Site Lets Small Firms Hedge Fuel Costs (Updated)

This story was originally published on March 26, 2011. It has been updated to include new information about the company.

REDWOOD CITY, Calif. ( TheStreet) -- Small and midsize businesses hurt by rising fuel prices can follow a risk-management strategy once available only to large companies.

Pricelock offers fuel price protection through what is essentially an insurance policy. It is able to offer the strategy online by grouping businesses and working with investment banks.
The Pricelock Web site lets business owners hedge against rising fuel costs; clients pay a fee that protects them when prices rise above the maximum they're willing to pay.

Buyers of fuel and energy looking to hedge their costs can have as few as three trucks or five pickups. As long as a company is exposed to increased fuel prices, they can use the online service, CEO Naveen Agarwal said last year (he was then the company's COO). Fuel hedging has eluded smaller firms in the past, although larger companies -- including most of the major airlines -- hedge their fuel prices.

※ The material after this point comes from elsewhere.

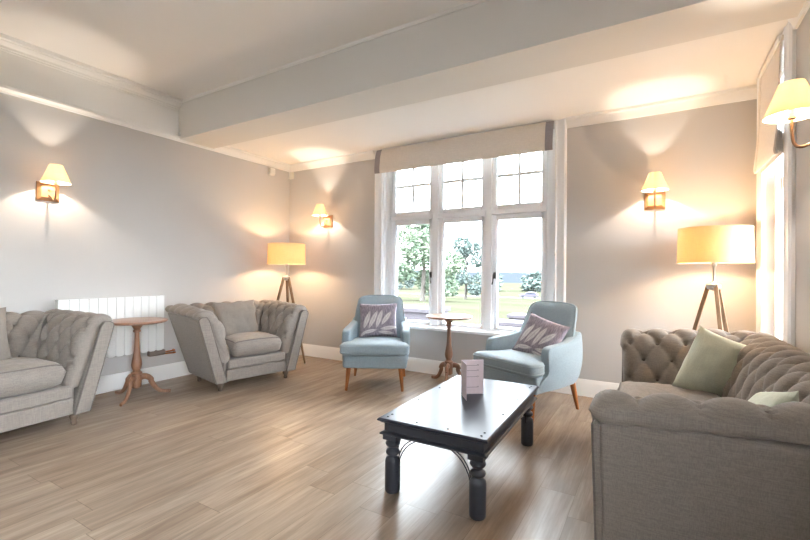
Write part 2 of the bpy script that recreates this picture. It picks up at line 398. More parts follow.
# ------------------------------------------------------------------ windows on the right wall
def side_window(name, y0, y1, z0, z1, lights):
    w = thing(name, None, None, (XR, (y0+y1)/2, z0)); struct(w); L = w.location
    def P(mb, nm, mat, par=w, **k):
        mb.v = [v - L for v in mb.v]; return mb.build(nm, mat, par, **k)
    f = MB(); x0, x1 = XR+.05, XR+.16
    f.box(x0, y0, z0, x1, y0+.05, z1).box(x0, y1-.05, z0, x1, y1, z1).box(x0, y0+.05, z0, x1, y1-.05, z0+.05).box(x0, y0+.05, z1-.05, x1, y1-.05, z1)
    n = lights; pw = (y1-y0-.1)/n; zt = z0+(z1-z0)*.62
    for i in range(1, n): f.box(x0, y0+.05+pw*i-.03, z0+.05, x1, y0+.05+pw*i+.03, z1-.05)
    f.box(x0, y0+.05, zt-.04, x1, y1-.05, zt+.04); P(f, 'window_frame', M['frame'], bevel=.005)
    for i in range(n):
        for a, b in ((z0+.05, zt-.04), (zt+.04, z1-.05)):
            P(MB().box(XR+.1, y0+.05+pw*i, a, XR+.105, y0+.05+pw*(i+1), b), 'pane', M['glass'])
    a = MB()
    pr = [(0, 0), (.17, 0), (.17, -.018), (.15, -.03), (.12, -.022), (.04, -.018), (.02, -.026), (0, -.022)]
    for yy, s in ((y0, -1), (y1, 1)): a.prism([(XR+q, yy+s*p) for p, q in pr], .165, 2.74 if z1 > 2.6 else z1+.14, 'z')
    a.box(XR-.02, y0, z1, XR, y1, 2.74 if z1 > 2.6 else z1+.14)
    P(a, 'architrave', M['frame'], ang=25)
    P(MB().box(XR-.05, y0-.17, z0-.03, XR+.07, y1+.17, z0+.004), 'window_sill', M['frame'], bevel=.006)
    return w
side_window('window_2', RY0, RY1, RZ0, RZ1, 1)
side_window('fill_window', -5.9, -4.0, .55, 2.5, 2)  # added out of view as daylight fill
def blind_right():
    ya, yb = -.985, -.36
    t = thing('roman_blind', 'cream roman blind half lowered over the narrow window on the right wall', 'blind', (XR, (ya+yb)/2, 1.96))
    y0, y1 = ya-t.location.y, yb-t.location.y
    face = [(-.032, .74), (-.042, .68), (-.046, .55), (-.050, .35), (-.056, .2), (-.066, .09), (-.074, .02), (-.066, 0)]
    fs = smooth_poly(face, 2); poly = fs + [(x+.007, z) for x, z in reversed(fs)]
    MB().prism(poly, y0, y1, 'y').build('face_fabric', M['blind'], t, ang=40)
    fo = MB()
    for i in range(4):
        x = -.056+i*.011; zt = .17-.012*i; zb = .0+.008*(i % 2)
        fo.prism(smooth_poly([(x, zt), (x-.006, zb+.03), (x, zb), (x+.006, zb), (x+.009, zb+.03), (x+.005, zt)], 1, True), y0+.004, y1-.01, 'y')
    fo.build('fold', M['foldtape'], t, ang=40)
    tape = [(x-.003, z) for x, z in fs] + [(x+.002, z) for x, z in reversed(fs)]
    for a, b in ((y0-.002, y0+.06), (y1-.06, y1+.002)): MB().prism(tape, a, b, 'y').build('side_tape', M['blind'], t, ang=40)
    MB().box(-.05, y0+.01, .71, -.004, y1-.01, .745).build('head_rail', M['white'], t, bevel=.003)
    MB().tube([(-.03, y0+.02, .76), (-.03, y0+.02, 0), (-.03, y0+.02, -.45)], .0025, 6).build('pull_cord', M['plastic'], t)
blind_right()

# ------------------------------------------------------------------ tufted sofas
PROF = [(-.015, .28), (-.012, .36), (.008, .48), (.045, .61), (.082, .70), (.13, .757), (.19, .790), (.255, .796), (.315, .776), (.340, .738), (.324, .703), (.29, .694)]
HA, HB = .0825, .13
def pad_profile():
    pts = smooth_poly(PROF, 2); return resample(pts, .0105)
PP, PLEN = pad_profile()
_i0 = min(range(len(PP)), key=lambda i: abs(PP[i][1]-.725) + (10 if PP[i][0] > .2 else 0)); T0 = PLEN*_i0/(len(PP)-1)
NORM = []
for i, p in enumerate(PP):
    a, b = PP[max(0, i-1)], PP[min(len(PP)-1, i+1)]; d = Vector((b[0]-a[0], b[1]-a[1])).normalized(); NORM.append(Vector((-d.y, d.x)))   # away from the padding
def tuft(a, b, bmax=1):
    bb_ = min(b, bmax)
    x = abs(math.sin(PI*(a+bb_)/2)*math.sin(PI*(a-bb_)/2))
    if b > bmax:
        x = min(1, abs(math.sin(PI*(a-bmax)/2))**1.2)
    return x
def tuft_pad(yb, length, ph, mitre0, mitre1, amp=.036, front0=False):
    """profile swept along s in [0,length] at u=0; the ends grow with u where mitred.  returns (s,u,z) verts"""
    mb = MB(); n = len(PP); ns = max(12, round(length/.0105))
    def fn(j, i):
        u, z = PP[j]; s0 = -u if mitre0 else -OVER*min(1, max(0, (z-.66)/.05)); s1 = length + (u if mitre1 else 0)
        s = s0 + (s1-s0)*i/ns; tt = PLEN*j/(n-1)
        a = (s-ph)/HA; b = (tt-T0)/HB
        q = tuft(a, b)
        d = -amp + amp*min(1, q)**.42
        ai, bi = round(a), round(b)
        if b < 1.05:
            best = min((math.hypot((a-x)*HA, (b-y)*HB) for x in range(math.floor(a)-1, math.floor(a)+3) for y in range(math.floor(b)-1, math.floor(b)+3) if (x+y) % 2 == 0 and y <= 1), default=1)
            d -= .034*math.exp(-(best/.018)**2)
        edge = 1 - min(1, max(0, (tt-(PLEN-.13))/.10))*.85
        edge *= min(1, tt/.06)
        d *= edge
        if not mitre0 and s-s0 < .055: d = d - .040*(1-math.sqrt(max(0, 1-(1-(s-s0)/.055)**2)))
        if not mitre1 and s > length-.035: d = d - .028*(1-math.sqrt(max(0, 1-(1-(length-s)/.035)**2)))
        nn = NORM[j]
        return (s, u+nn.x*d, z+nn.y*d)
    mb.grid(fn, n, ns+1)
    # close behind (hidden inside the frame) and the ends
    base = len(mb.v)
    clos = [(.225, .66), (.155, .50), (.08, .28)]
    for i in range(ns+1):
        for u, z in clos:
            s0 = -u if mitre0 else (.012 if z < .62 else .0); s1 = length + (u if mitre1 else -.004); mb.v.append(Vector((s0+(s1-s0)*i/ns, u, z)))
    m = len(clos)
    for i in range(ns):
        A = [i*n+n-1] + [base+i*m+k for k in range(m)] + [i*n]; B = [(i+1)*n+n-1] + [base+(i+1)*m+k for k in range(m)] + [(i+1)*n]
        for k in range(len(A)-1): mb.f.append([A[k], A[k+1], B[k+1], B[k]])
    for i in (0, ns): mb.f.append([i*n+j for j in range(n)] + [base+i*m+k for k in range(m)])
    return mb
def button_spots(length, ph, mitre0, mitre1, rows=(1, 0, -1, -2)):
    out = []
    for b in rows:
        tt = T0 + b*HB
        if tt < .1 or tt > PLEN: continue
        j = round(tt/PLEN*(len(PP)-1)); u, z = PP[j]; nn = NORM[j]
        s0 = (-u if mitre0 else 0)+.05; s1 = length+(u if mitre1 else 0)-.05
        for a in range(-40, 80):
            if (a+b) % 2: continue
            s = ph+a*HA
            if s0 <= s <= s1: out.append((s, u-nn.x*.056, z-nn.y*.056, nn))
    return out
SLAB = [(.035, .085), (.15, .085), (.318, .696), (.30, .712), (.22, .712)]
BTN = None
RISE = .025
OVER = .0
def rise(v, yb):
    return Vector((v[0], v[1], v[2] + RISE*min(1, max(0, v[1]/yb))*min(1, max(0, (v[2]-.3)/.4))))
def pillow_mesh(w, h, th, n=25, seed=0, plump=.45):
    mb = MB(); rnd = random.Random(seed); ox = rnd.random()*10
    pts = {}
    for side in (1, -1):
        def fn(i, j):
            u, v = -1+2*i/(n-1), -1+2*j/(n-1)
            e = (1-u*u)*(1-v*v); z = th*.5*max(0, e)**plump
            k = 1-.055*(1-abs(u))*0
            x = u*w/2*(1-.07*(1-v*v)*abs(u)**4 ); y = v*h/2*(1-.07*(1-u*u)*abs(v)**4)
            wr = (noise.noise(Vector((u*2.2+ox, v*2.2, side*3.)))*.35+noise.noise(Vector((u*5+ox, v*5, side*7.)))*.12)*th*.22*min(1, e*4)
            return (x, y, side*z + wr*side)
        mb.grid(fn, n, n)
    return mb
def add_uv(o, w, h):
    me = o.data; uv = me.uv_layers.new(name='UVMap')
    for l in me.loops:
        c = me.vertices[l.vertex_index].co; uv.data[l.index].uv = (c.x/w+.5, c.y/h+.5)
def orient(o, center, right, up):
    r = Vector(right).normalized(); u = (Vector(up) - r*Vector(up).dot(r)).normalized(); n = r.cross(u)
    m = Matrix((r, u, n)).transposed().to_4x4(); m.translation = Vector(center); o.matrix_world = m; return o

def button_mesh():
    global BTN
    if BTN is None:
        m = MB().lathe([(.001, .006), (.006, .0052), (.010, .003), (.0115, 0), (.010, -.004), (.004, -.006)], n=12)
        o = m.build('button', M['sofa2']); BTN = o.data; bpy.data.objects.remove(o)
    return BTN
def put_button(par, loc, nrm):
    o = bpy.data.objects.new('button', button_mesh()); COL.objects.link(o); o.parent = par; o.location = loc
    o.rotation_mode = 'QUATERNION'; o.rotation_quaternion = Vector((0, 0, 1)).rotation_difference(Vector(nrm)); return o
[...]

The company has since expanded to include Pricelock Marketplace, an online auction platform where sellers of energy -- whether that's natural gas, coal or transportation fuel -- can compete for customers. Pricelock launched the additional service in September. Through the platform, suppliers have detailed information needed to compete for business that ensures buyers get better prices, not to mention reduced paperwork and instant access to historical information, the company says.

The company has signed up nine of the top 10 natural gas sellers in less than a year, and three of the top five refiners use its service, it says.

Now buyers and sellers can use the platform via their smartphone or tablet. The company on Tuesday launched a mobile app version of its energy auction platform called Pricelock Mobile in what it calls the latest step in providing innovative technology solutions that improve the speed, efficiency and transparency of how energy is bought.

The free app has the ability to notify energy suppliers about relevant upcoming auctions and allows them to use their phones to track how bids are faring. It also allows buyers to watch auctions in real time from their mobile device so they don't have to be in their office or tied to a computer to watch firsthand how quickly prices move as suppliers compete, Pricelock says.
Pricelock's online tools calculates a fuel quote. If national fuel price averages rise above the owner's threshold during a policy's term, Pricelock pays the difference.

It is available for iPhone, iPad and Android and Blackberry devices.

"Our mission is to use technology to transform the way the energy is bought and sold by streamlining the entire process, creating a more efficient and liquid market and contributing directly to the bottom line of companies that buy and sell fuel, natural gas and coal," Pricelock's Agarwal says in a statement. "Our new mobile app is the next step forward."

As for the fuel price protection, small businesses pay a fee that protects them when fuel prices rise above the maximum price of fuel the owner is willing to pay. They pay only the premium quoted them when they set their limits through the company's Web site.

Customers use Pricelock tools to set monthly fuel usage in gallons and the length of their contract -- typically six months or a year. The tool calculates a quote. If national fuel price averages rise above the owner's threshold during the policy's term, Pricelock pays the difference.

"If gas prices go up, we're going to pay you to offset that amount you're paying at the pump," Liat Rorer, Pricelock's chief marketing officer, said last year. "If gas prices go down you're going to benefit by paying less than what is in your budget."

Rorer said the risk-management strategy should be used by any company that has fuel costs as a large percentage of expenses, regardless of volatility at any given time.

"The best time to put fuel price protection in place is part of a regular risk-management program as you come into the year doing your budget," she says. "We're really trying to empower the small-business owner to be able to run their business the way large businesses have been run."